> Requirement: The lines to extract run from the first line of the material below to the line containing "COL = S.collection", both included; leave the pictures behind.

> Data section:
========
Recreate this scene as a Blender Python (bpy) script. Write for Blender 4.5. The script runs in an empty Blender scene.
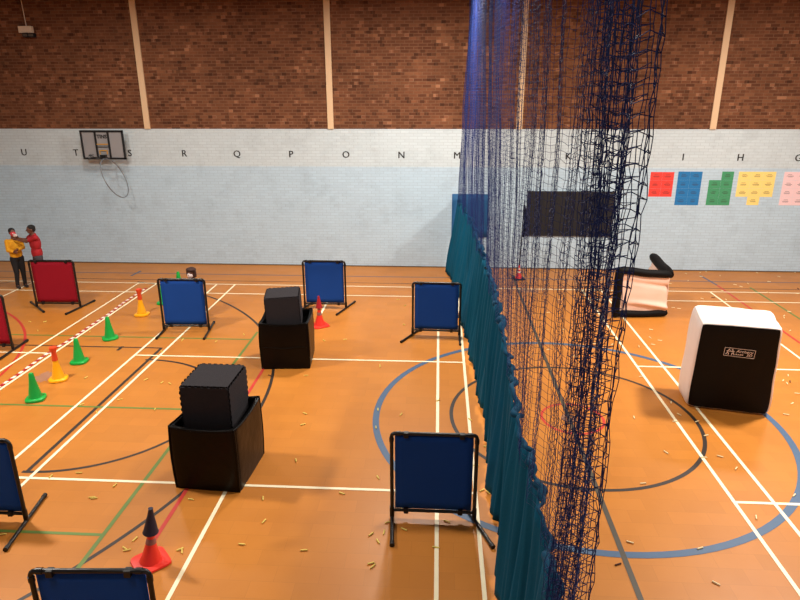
import bpy, bmesh, math, random
import numpy as np
from mathutils import Vector, Matrix, noise
rnd = random.Random(7)
S = bpy.context.scene
COL = S.collection

# ------------------------------------------------------------------ camera
F, CX, CY, CH = 627.0, 400.0, 300.0, 4.62        # focal length in pixels of an 800x600 frame, eye height
def nrm(v): return v / np.linalg.norm(v)
_Y = nrm(np.array([40, -208, 627.0]))
_d = np.array([5, 1890, 627.0]); _d = nrm(_d - _Y * (_d @ _Y))
_Z = -_d; _X = np.cross(_Y, _Z)
RW = np.array([_X, _Y, _Z])                       # camera axes -> world
def fl(u, v, z=0.0):                              # where a sight line meets a horizontal plane
    d = RW @ np.array([u - CX, v - CY, F]); t = (z - CH) / d[2]
    return float(d[0] * t), float(d[1] * t)
cam = bpy.data.cameras.new('camera'); co = bpy.data.objects.new('camera', cam); COL.objects.link(co)
cam.sensor_width = 36; cam.lens = F / 800 * 36; cam.clip_start = 0.05; cam.clip_end = 100
r, dn, fw = RW @ [1, 0, 0], RW @ [0, 1, 0], RW @ [0, 0, 1]
co.matrix_world = Matrix(((r[0], -dn[0], -fw[0], 0), (r[1], -dn[1], -fw[1], 0), (r[2], -dn[2], -fw[2], CH), (0, 0, 0, 1)))
S.camera = co

# ------------------------------------------------------------------ materials
def lin(c):
    return tuple((x / 255 / 12.92 if x / 255 <= .04045 else ((x / 255 + .055) / 1.055) ** 2.4) for x in c)
def mat(name, rgb, rough=.6, var=.12, scale=12, bump=0.0, bscale=60, metal=0.0, spec=.5, alpha=1.0, sheen=0.0):
    m = bpy.data.materials.new(name); m.use_nodes = True
    nt = m.node_tree; b = nt.nodes['Principled BSDF']; c = lin(rgb)
    tc = nt.nodes.new('ShaderNodeTexCoord'); n = nt.nodes.new('ShaderNodeTexNoise')
    n.inputs['Scale'].default_value = scale; n.inputs['Detail'].default_value = 4
    nt.links.new(tc.outputs['Object'], n.inputs['Vector'])
    mx = nt.nodes.new('ShaderNodeMix'); mx.data_type = 'RGBA'
    mx.inputs[6].default_value = (*[x * (1 - var) for x in c], 1); mx.inputs[7].default_value = (*[min(1, x * (1 + var)) for x in c], 1)
    nt.links.new(n.outputs['Fac'], mx.inputs[0]); nt.links.new(mx.outputs[2], b.inputs['Base Color'])
    b.inputs['Roughness'].default_value = rough; b.inputs['Metallic'].default_value = metal
    b.inputs['Specular IOR Level'].default_value = spec; b.inputs['Alpha'].default_value = alpha
    if sheen: b.inputs['Sheen Weight'].default_value = sheen
    if bump:
        n2 = nt.nodes.new('ShaderNodeTexNoise'); n2.inputs['Scale'].default_value = bscale; n2.inputs['Detail'].default_value = 3
        nt.links.new(tc.outputs['Object'], n2.inputs['Vector'])
        bp = nt.nodes.new('ShaderNodeBump'); bp.inputs['Strength'].default_value = bump; bp.inputs['Distance'].default_value = .01
        nt.links.new(n2.outputs['Fac'], bp.inputs['Height']); nt.links.new(bp.outputs[0], b.inputs['Normal'])
    return m

def brick_nodes(m, axis_x=True):
    nt = m.node_tree
    tc = nt.nodes.new('ShaderNodeTexCoord'); sp = nt.nodes.new('ShaderNodeSeparateXYZ'); cb = nt.nodes.new('ShaderNodeCombineXYZ')
    nt.links.new(tc.outputs['Object'], sp.inputs[0])
    nt.links.new(sp.outputs[0 if axis_x else 1], cb.inputs[0]); nt.links.new(sp.outputs[2], cb.inputs[1])
    br = nt.nodes.new('ShaderNodeTexBrick'); br.offset = .5
    br.inputs['Scale'].default_value = 1; br.inputs['Brick Width'].default_value = .225; br.inputs['Row Height'].default_value = .075
    br.inputs['Mortar Size'].default_value = .008; br.inputs['Mortar Smooth'].default_value = .3; br.inputs['Bias'].default_value = 0
    nt.links.new(cb.outputs[0], br.inputs['Vector'])
    return tc, br, cb
def brick_mat(axis_x=True):
    m = bpy.data.materials.new('red_brick'); m.use_nodes = True; nt = m.node_tree; b = nt.nodes['Principled BSDF']
    tc, br, cb = brick_nodes(m, axis_x)
    br.inputs['Color1'].default_value = (0, 0, 0, 1); br.inputs['Color2'].default_value = (1, 1, 1, 1); br.inputs['Mortar'].default_value = (.5, .5, .5, 1)
    rp = nt.nodes.new('ShaderNodeValToRGB')                                  # each brick takes its own tone
    e = rp.color_ramp.elements
    e[0].position = 0; e[0].color = (*lin((96, 56, 37)), 1); e[1].position = 1; e[1].color = (*lin((136, 88, 60)), 1)
    for p, c in ((.2, (106, 64, 43)), (.5, (113, 69, 46)), (.85, (121, 75, 50))):
        q = e.new(p); q.color = (*lin(c), 1)
    nt.links.new(br.outputs['Color'], rp.inputs[0])
    mx = nt.nodes.new('ShaderNodeMix'); mx.data_type = 'RGBA'; mx.inputs[7].default_value = (*lin((126, 90, 66)), 1)
    nt.links.new(br.outputs['Fac'], mx.inputs[0]); nt.links.new(rp.outputs[0], mx.inputs[6])
    nz = nt.nodes.new('ShaderNodeTexNoise'); nz.inputs['Scale'].default_value = .9; nz.inputs['Detail'].default_value = 6
    nt.links.new(tc.outputs['Object'], nz.inputs['Vector'])
    mr = nt.nodes.new('ShaderNodeMapRange'); mr.inputs[1].default_value = .3; mr.inputs[2].default_value = .7; mr.inputs[3].default_value = .82; mr.inputs[4].default_value = 1.15
    nt.links.new(nz.outputs['Fac'], mr.inputs[0])
    b2 = nt.nodes.new('ShaderNodeTexBrick'); b2.offset = .5; b2.inputs['Scale'].default_value = 1; b2.inputs['Brick Width'].default_value = .1125; b2.inputs['Row Height'].default_value = .075; b2.inputs['Mortar Size'].default_value = 0
    b2.inputs['Color1'].default_value = (0, 0, 0, 1); b2.inputs['Color2'].default_value = (1, 1, 1, 1); nt.links.new(cb.outputs[0], b2.inputs['Vector'])
    r2 = nt.nodes.new('ShaderNodeValToRGB'); r2.color_ramp.interpolation = 'CONSTANT'; e2 = r2.color_ramp.elements      # odd burnt and pale headers
    e2[0].position = 0; e2[0].color = (.34, .33, .35, 1); e2[1].position = .07; e2[1].color = (.9, .9, .9, 1)
    for p_, c_ in ((.5, (1.05, 1.05, 1.05)), (.86, (1.25, 1.28, 1.3)), (.95, (1.9, 2.1, 2.3))): e2.new(p_).color = (*c_, 1)
    nt.links.new(b2.outputs['Color'], r2.inputs[0])
    m2 = nt.nodes.new('ShaderNodeMix'); m2.data_type = 'RGBA'; m2.blend_type = 'MULTIPLY'; m2.inputs[0].default_value = .6
    nt.links.new(mx.outputs[2], m2.inputs[6]); nt.links.new(r2.outputs[0], m2.inputs[7])
    hs = nt.nodes.new('ShaderNodeHueSaturation'); nt.links.new(mr.outputs[0], hs.inputs['Value']); nt.links.new(m2.outputs[2], hs.inputs['Color'])
    nt.links.new(hs.outputs[0], b.inputs['Base Color']); b.inputs['Roughness'].default_value = .85; b.inputs['Specular IOR Level'].default_value = .2
    bp = nt.nodes.new('ShaderNodeBump'); bp.invert = True; bp.inputs['Strength'].default_value = .6; bp.inputs['Distance'].default_value = .006
    nt.links.new(br.outputs['Fac'], bp.inputs['Height']); nt.links.new(bp.outputs[0], b.inputs['Normal'])
    return m
def painted_mat(axis_x=True):
    m = bpy.data.materials.new('painted_brick'); m.use_nodes = True; nt = m.node_tree; b = nt.nodes['Principled BSDF']
    tc, br, cb = brick_nodes(m, axis_x)
    br.inputs['Color1'].default_value = (.96, .96, .96, 1); br.inputs['Color2'].default_value = (1.03, 1.03, 1.03, 1); br.inputs['Mortar'].default_value = (.86, .86, .86, 1)
    sp = nt.nodes.new('ShaderNodeSeparateXYZ'); nt.links.new(tc.outputs['Object'], sp.inputs[0])
    st = nt.nodes.new('ShaderNodeMapRange'); st.inputs[1].default_value = 2.72; st.inputs[2].default_value = 2.76
    nt.links.new(sp.outputs[2], st.inputs[0])
    mx = nt.nodes.new('ShaderNodeMix'); mx.data_type = 'RGBA'
    mx.inputs[6].default_value = (*lin((190, 212, 227)), 1); mx.inputs[7].default_value = (*lin((204, 216, 221)), 1)
    nt.links.new(st.outputs[0], mx.inputs[0])
    ml = nt.nodes.new('ShaderNodeMix'); ml.data_type = 'RGBA'; ml.blend_type = 'MULTIPLY'; ml.inputs[0].default_value = 1
    nt.links.new(mx.outputs[2], ml.inputs[6]); nt.links.new(br.outputs['Color'], ml.inputs[7])
    nz = nt.nodes.new('ShaderNodeTexNoise'); nz.inputs['Scale'].default_value = 1.6; nz.inputs['Detail'].default_value = 8; nz.inputs['Roughness'].default_value = .7
    nt.links.new(tc.outputs['Object'], nz.inputs['Vector'])                  # scuffs and dirt
    mr = nt.nodes.new('ShaderNodeMapRange'); mr.inputs[1].default_value = .3; mr.inputs[2].default_value = .5; mr.inputs[3].default_value = .87; mr.inputs[4].default_value = 1.0
    nt.links.new(nz.outputs['Fac'], mr.inputs[0])
    hs = nt.nodes.new('ShaderNodeHueSaturation'); nt.links.new(mr.outputs[0], hs.inputs['Value']); nt.links.new(ml.outputs[2], hs.inputs['Color'])
    nt.links.new(hs.outputs[0], b.inputs['Base Color']); b.inputs['Roughness'].default_value = .7; b.inputs['Specular IOR Level'].default_value = .3
    bp = nt.nodes.new('ShaderNodeBump'); bp.invert = True; bp.inputs['Strength'].default_value = .5; bp.inputs['Distance'].default_value = .004
    nt.links.new(br.outputs['Fac'], bp.inputs['Height']); nt.links.new(bp.outputs[0], b.inputs['Normal'])
    return m
def floor_mat():
    m = bpy.data.materials.new('sprung_floor'); m.use_nodes = True; nt = m.node_tree; b = nt.nodes['Principled BSDF']
    tc = nt.nodes.new('ShaderNodeTexCoord')
    br = nt.nodes.new('ShaderNodeTexBrick'); br.inputs['Scale'].default_value = 1; br.inputs['Brick Width'].default_value = .45; br.inputs['Row Height'].default_value = .225
    br.inputs['Mortar Size'].default_value = .0022; br.inputs['Color1'].default_value = (.95, .95, .95, 1); br.inputs['Color2'].default_value = (1.04, 1.04, 1.04, 1); br.inputs['Mortar'].default_value = (.87, .87, .87, 1)
    nt.links.new(tc.outputs['Object'], br.inputs['Vector'])
    nz = nt.nodes.new('ShaderNodeTexNoise'); nz.inputs['Scale'].default_value = .7; nz.inputs['Detail'].default_value = 7; nz.inputs['Roughness'].default_value = .65
    nt.links.new(tc.outputs['Object'], nz.inputs['Vector'])
    rp = nt.nodes.new('ShaderNodeValToRGB'); e = rp.color_ramp.elements
    e[0].position = .3; e[0].color = (*lin((182, 112, 41)), 1); e[1].position = .7; e[1].color = (*lin((192, 122, 48)), 1)
    nt.links.new(nz.outputs['Fac'], rp.inputs[0])
    ml = nt.nodes.new('ShaderNodeMix'); ml.data_type = 'RGBA'; ml.blend_type = 'MULTIPLY'; ml.inputs[0].default_value = 1
    nt.links.new(rp.outputs[0], ml.inputs[6]); nt.links.new(br.outputs['Color'], ml.inputs[7])
    nt.links.new(ml.outputs[2], b.inputs['Base Color'])
    n2 = nt.nodes.new('ShaderNodeTexNoise'); n2.inputs['Scale'].default_value = 3; n2.inputs['Detail'].default_value = 5
    nt.links.new(tc.outputs['Object'], n2.inputs['Vector'])
    mr = nt.nodes.new('ShaderNodeMapRange'); mr.inputs[3].default_value = .36; mr.inputs[4].default_value = .5
    nt.links.new(n2.outputs['Fac'], mr.inputs[0]); nt.links.new(mr.outputs[0], b.inputs['Roughness'])
    b.inputs['Specular IOR Level'].default_value = .35
    return m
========
> Exercise answer:
Recreate this scene as a Blender Python (bpy) script. Write for Blender 4.5. The script runs in an empty Blender scene.
import bpy, bmesh, math, random
import numpy as np
from mathutils import Vector, Matrix, noise
rnd = random.Random(7)
S = bpy.context.scene
COL = S.collection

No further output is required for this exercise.